Eid Al-Fitr: Celebrating the end of Ramadan


Eid al-Fitr, marks the end of the Islamic month of Ramadan, which is celebrated during the first three days of the tenth month of the Islamic calendar.

However, the use of a lunar calendar means that it may fall in any season of the year. Ramadan is a period of introspection, communal prayer in the mosque, and reading of the Quran.

During fasting, Muslims must between dawn and dusk refrain from food, drink, sexual activity, and all forms of immoral behaviour, including negative thoughts.

These negative thoughts which include, false words or bad deeds or intentions are as destructive of a fast as is eating or drinking.

Muslims gather in their homes or mosques after their sunset prayer to break their fast with a meal called” iftar” that is often shared with extended families and friends.

The iftar (breaking of fast) usually begins with dates, as was the custom of Muhammad, or apricots and water or sweetened milk.

Others take light foods like fruits and vegetables like cucumbers and salads to break their fast.

There are additional prayers offered at night called the “tawarih” prayers, preferably performed in the congregation at the mosque.

However, the “Night of Power” (Laylat al Qadr) is commemorated on one of the last 10 nights of Ramadan, usually the 27th night.

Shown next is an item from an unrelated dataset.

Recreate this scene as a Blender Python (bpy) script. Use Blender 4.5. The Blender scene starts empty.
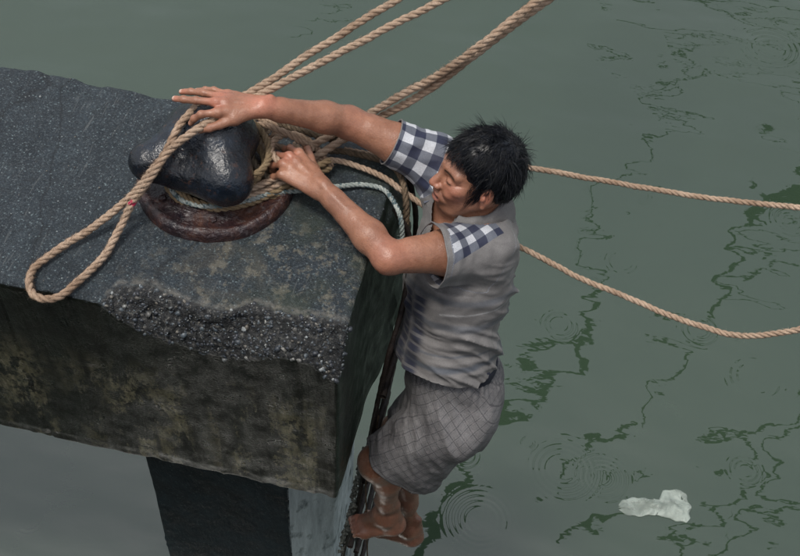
import bpy, bmesh, math, random
import numpy as np
from mathutils import Vector, Matrix
D = bpy.data
SC = bpy.context.scene
COL = SC.collection
rng = np.random.default_rng(7)
random.seed(7)

# ------------------------------------------------------------------ camera
# world: metres, pier top is z = 0, its near right corner is the origin, water at z = -3.0
WATER = -3.0
cam_d = D.cameras.new('camera'); cam = D.objects.new('camera', cam_d); COL.objects.link(cam)
cam_d.sensor_width = 36.0; cam_d.lens = 51.82; cam_d.clip_start = 0.05; cam_d.clip_end = 3000
def cam_axes(pitch, roll, yaw):
    cy, sy = math.cos(yaw), math.sin(yaw)
    f = Vector((-sy*math.cos(pitch), cy*math.cos(pitch), -math.sin(pitch)))
    rt = Vector((cy, sy, 0)); up = rt.cross(f)
    return rt*math.cos(roll)+up*math.sin(roll), up*math.cos(roll)-rt*math.sin(roll), f
_r, _u, _f = cam_axes(0.89309591, 0.07718109, 0.15259767)
cam.matrix_world = Matrix(((_r.x, _u.x, -_f.x, 0.39304047), (_r.y, _u.y, -_f.y, -1.64071),
                           (_r.z, _u.z, -_f.z, 2.40872288), (0, 0, 0, 1)))
SC.camera = cam

# ------------------------------------------------------------------ sky, sun, exposure
SUN_EL, SUN_AZ = math.radians(75), math.radians(-140)      # azimuth clockwise from +y
w = D.worlds.new('World'); SC.world = w; w.use_nodes = True
nt = w.node_tree; nt.nodes.clear()
sky = nt.nodes.new('ShaderNodeTexSky'); sky.sky_type = 'NISHITA'; sky.sun_disc = False
sky.sun_elevation = SUN_EL; sky.sun_rotation = SUN_AZ; sky.air_density = 1.0; sky.dust_density = 2.5; sky.ozone_density = 1.0
hsv = nt.nodes.new('ShaderNodeHueSaturation'); hsv.inputs['Saturation'].default_value = 0.30
bg = nt.nodes.new('ShaderNodeBackground'); bg.inputs['Strength'].default_value = 0.135
wo = nt.nodes.new('ShaderNodeOutputWorld')
nt.links.new(sky.outputs[0], hsv.inputs['Color']); nt.links.new(hsv.outputs[0], bg.inputs[0]); nt.links.new(bg.outputs[0], wo.inputs[0])
sd = D.lights.new('sun', 'SUN'); sd.energy = 1.5; sd.angle = math.radians(12); sd.color = (1.0, .95, .88)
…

During these prayers, the entire Qurān may be recited over the month of Ramadan.

Muslims believe that God forgives the past sins of those who observe the holy month with fasting, prayer, and faithful intention.

Muslims also believe that Allah revealed to the Prophet Muhammed the Quran, Islam’s holy book as a guide for the people.”

It is important to note that, for those who became ill in the month of Ramadan or for whom travel is required, extra fasting days may be substituted after Ramadan.

Volunteering, performing righteous works, or feeding the poor can be substituted for fasting if necessary.

However, Pregnant or nursing women, children, the old, the weak, travellers on long journeys, and the mentally ill are all exempted from fasting.

Eid al-Fitr is a time when Muslims indulge in official receptions and private visits to family members and friends.

This is when friends greet one another and present each other with special gifts, especially meat and food.

New modest clothes and other accessories are owned by Muslims to look attractive before and after prayers.

Some Muslims visit the graves of relatives to offer silent prayers for their souls.

Muslims see this day as important that they sacrifice a sheep or cow to appreciate Allah’s efforts in their lives.